Provided material:
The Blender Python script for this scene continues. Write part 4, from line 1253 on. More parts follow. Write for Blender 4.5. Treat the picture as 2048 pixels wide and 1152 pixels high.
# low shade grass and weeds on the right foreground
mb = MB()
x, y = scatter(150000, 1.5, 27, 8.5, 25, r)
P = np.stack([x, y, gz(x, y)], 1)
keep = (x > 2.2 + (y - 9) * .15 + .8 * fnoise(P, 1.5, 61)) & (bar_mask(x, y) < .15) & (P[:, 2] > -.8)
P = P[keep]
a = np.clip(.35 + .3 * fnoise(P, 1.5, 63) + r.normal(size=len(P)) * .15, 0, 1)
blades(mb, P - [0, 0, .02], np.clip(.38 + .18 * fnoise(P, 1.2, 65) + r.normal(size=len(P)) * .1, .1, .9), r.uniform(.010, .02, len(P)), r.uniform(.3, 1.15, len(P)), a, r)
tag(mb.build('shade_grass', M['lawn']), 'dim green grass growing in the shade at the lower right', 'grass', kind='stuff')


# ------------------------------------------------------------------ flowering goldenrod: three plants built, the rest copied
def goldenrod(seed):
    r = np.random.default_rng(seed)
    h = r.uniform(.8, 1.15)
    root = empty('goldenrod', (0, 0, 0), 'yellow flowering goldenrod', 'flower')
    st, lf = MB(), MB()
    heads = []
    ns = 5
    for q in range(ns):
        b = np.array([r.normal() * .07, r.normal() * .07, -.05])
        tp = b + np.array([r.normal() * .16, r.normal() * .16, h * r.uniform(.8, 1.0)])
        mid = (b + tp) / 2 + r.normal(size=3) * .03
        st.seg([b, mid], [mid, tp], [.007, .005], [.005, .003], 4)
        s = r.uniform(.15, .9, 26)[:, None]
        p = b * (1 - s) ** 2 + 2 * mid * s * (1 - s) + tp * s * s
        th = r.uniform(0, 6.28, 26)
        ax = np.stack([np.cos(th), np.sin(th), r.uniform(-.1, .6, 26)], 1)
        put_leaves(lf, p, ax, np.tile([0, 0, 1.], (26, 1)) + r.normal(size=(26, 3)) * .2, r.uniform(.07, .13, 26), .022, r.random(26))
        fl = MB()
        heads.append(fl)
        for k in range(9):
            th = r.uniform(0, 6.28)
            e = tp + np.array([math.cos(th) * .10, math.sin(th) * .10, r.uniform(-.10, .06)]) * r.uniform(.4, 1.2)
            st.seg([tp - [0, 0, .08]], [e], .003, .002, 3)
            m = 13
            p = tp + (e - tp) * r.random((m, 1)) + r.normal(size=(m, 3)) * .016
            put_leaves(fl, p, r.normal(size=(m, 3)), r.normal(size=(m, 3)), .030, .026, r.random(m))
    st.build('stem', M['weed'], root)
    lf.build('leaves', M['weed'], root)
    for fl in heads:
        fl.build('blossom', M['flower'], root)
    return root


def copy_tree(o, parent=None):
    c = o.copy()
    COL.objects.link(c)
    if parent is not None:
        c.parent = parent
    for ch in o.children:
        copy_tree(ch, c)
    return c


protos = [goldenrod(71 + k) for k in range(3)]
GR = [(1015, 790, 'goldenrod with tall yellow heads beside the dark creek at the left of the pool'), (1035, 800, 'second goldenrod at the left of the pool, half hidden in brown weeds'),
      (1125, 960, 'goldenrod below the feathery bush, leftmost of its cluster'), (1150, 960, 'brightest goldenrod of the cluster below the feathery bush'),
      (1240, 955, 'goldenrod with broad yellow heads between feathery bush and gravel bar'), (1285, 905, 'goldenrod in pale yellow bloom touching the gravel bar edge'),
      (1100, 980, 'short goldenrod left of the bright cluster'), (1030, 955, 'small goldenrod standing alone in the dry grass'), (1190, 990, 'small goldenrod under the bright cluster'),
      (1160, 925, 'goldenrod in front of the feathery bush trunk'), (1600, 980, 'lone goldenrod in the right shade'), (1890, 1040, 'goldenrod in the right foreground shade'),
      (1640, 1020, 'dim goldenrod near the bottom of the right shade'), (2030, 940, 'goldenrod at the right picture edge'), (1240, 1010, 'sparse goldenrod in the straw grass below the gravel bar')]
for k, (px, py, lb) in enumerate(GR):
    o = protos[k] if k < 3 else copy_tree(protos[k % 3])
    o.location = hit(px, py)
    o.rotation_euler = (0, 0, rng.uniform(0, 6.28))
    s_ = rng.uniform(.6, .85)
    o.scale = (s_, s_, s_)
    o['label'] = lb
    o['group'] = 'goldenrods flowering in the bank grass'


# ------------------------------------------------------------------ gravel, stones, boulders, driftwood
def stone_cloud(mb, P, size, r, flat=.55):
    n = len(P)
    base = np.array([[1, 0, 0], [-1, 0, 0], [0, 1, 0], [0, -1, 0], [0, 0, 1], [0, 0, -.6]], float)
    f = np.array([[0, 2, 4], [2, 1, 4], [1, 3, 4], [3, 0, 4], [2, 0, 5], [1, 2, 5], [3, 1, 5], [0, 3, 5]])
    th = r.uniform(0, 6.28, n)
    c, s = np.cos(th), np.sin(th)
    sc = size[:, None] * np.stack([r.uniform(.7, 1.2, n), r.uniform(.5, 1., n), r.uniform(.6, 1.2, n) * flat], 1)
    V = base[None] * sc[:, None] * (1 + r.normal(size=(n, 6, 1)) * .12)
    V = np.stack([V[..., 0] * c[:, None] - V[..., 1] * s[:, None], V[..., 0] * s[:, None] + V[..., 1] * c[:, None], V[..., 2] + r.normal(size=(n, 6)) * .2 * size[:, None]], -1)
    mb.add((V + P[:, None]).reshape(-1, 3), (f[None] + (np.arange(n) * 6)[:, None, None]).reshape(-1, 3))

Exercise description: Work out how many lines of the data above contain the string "picture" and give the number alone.

Completed task: 2